Тихонову исполнилось тридцать лет. Константин Вагинов, его товарищ по группе “Островитяне”, был на три года моложе, но успел и повоевать в Красной Армии (правда, не совсем добровольно), и поучиться у Гумилева. Славы большой у него не было, но Мандельштам, презиравший тихоновский “здравия желаю-акмеизм”, молодого Вагинова включил в число “поэтов не на вчера, не на сегодня, а навсегда”[149]. Невысокий, худощавый, неразговорчивый, скромный с виду, Вагинов внимательно изучал литературных знакомых: их шаржированным двойникам предстояло ожить на страницах его романов. Он коллекционировал людей так же, как редкие книги и антикварные вещи (на которые тратил все свои скудные доходы). Несмотря на это, его любили, щедро прощая ему и двусмысленную политическую позицию[150], и нетипичные для советской литературы стилистические поиски, и, главное, глубинную антропологическую чуждость эпохе. Его стихи и проза издавались даже в годы, когда для другого автора такого склада все пути были бы закрыты. Выход “Опытов соединения слов посредством ритма” в 1931 году можно счесть только чудом.
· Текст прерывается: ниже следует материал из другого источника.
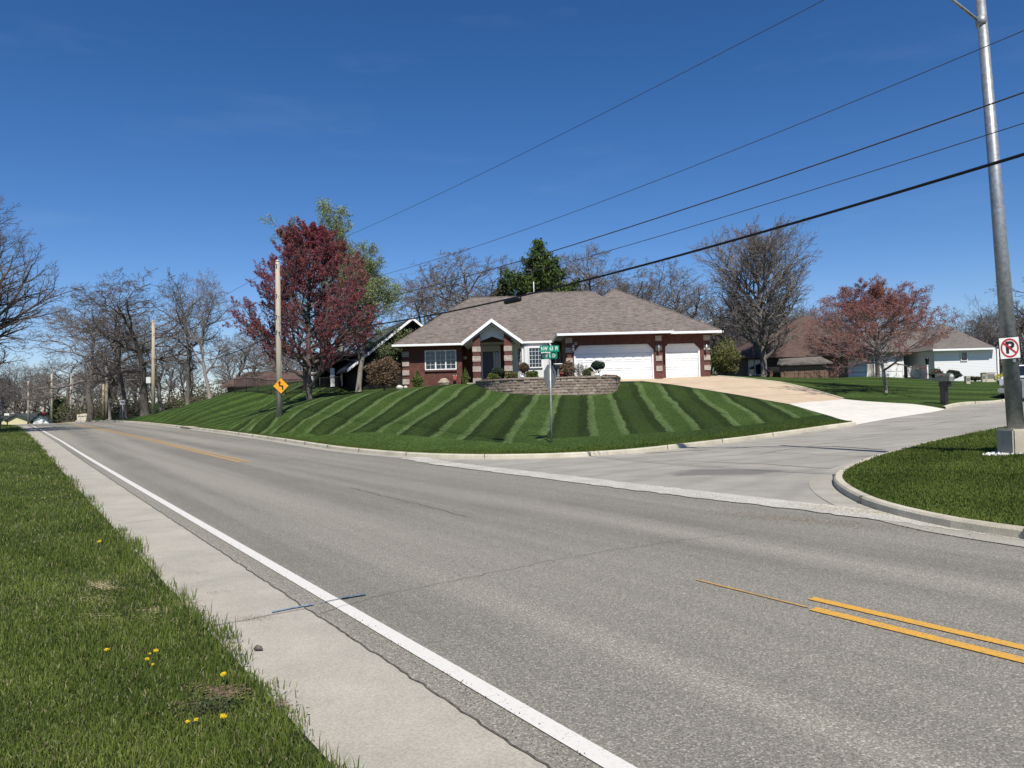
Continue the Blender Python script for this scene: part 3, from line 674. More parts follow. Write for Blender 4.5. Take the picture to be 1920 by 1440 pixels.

Он казался счастливчиком, пока не умер от туберкулеза в тридцать пять лет. Но и смерть в своей постели оказалась удачей: Вагинов успел уйти на пороге самых страшных времен, и даже ордер на его арест как будто был уже выписан. Естественно, что стихи Хармса понравились ему больше, чем рационалисту Тихонову: они корреспондировали с его собственной зыбкой и остраняющей поэтикой. Не случайно судьба и его позднее на короткое время привела в ОБЭРИУ.
7К тому времени в жизни Хармса многое изменилось.
Двадцать четвертого декабря 1925 года Ювачевы переехали в новую квартиру – на Надеждинской улице, в доме 11. Номер квартиры менялся: сперва 9, потом 8; ныне она частично входит в соседнюю по площадке квартиру 58. В этой квартире Даниил Иванович прожил, по существу, всю остальную жизнь, и комната, которую он здесь занимал, стала важнейшей частью “хармсовского мифа”. Квартира была пятикомнатной и формально – всегда коммунальной, но вместе с Ювачевыми жили не чужие им люди. Еще в 1925 году с ними на Надеждинской поселилась Лидия Алексеевна Смирницкая, бывшая конторщица Убежища для женщин, отбывших наказание в санкт-петербургских местах заключения. У Ювачевых (а потом у Грицыных – у Лизы и ее мужа) она была, по существу, членом семьи, после смерти Надежды Ивановны вела хозяйство. В 1930-м в одной из комнат поселилась Наталья Николаевна Дрызлова, счетовод, воспитанница Натальи Ивановны Колюбакиной, вместе со своей старухой матерью Екатериной Васильевной, прибывшей из села Должина Новгородской губернии. Судя по всему, Иван Павлович предусмотрительно прописал и поселил Смирницкую и позднее Дрызлову в квартире на Надеждинской, чтобы избежать “уплотнения” случайными соседями. В квартире Ювачевых был телефон (по тем временам – предмет роскоши, номер 9024).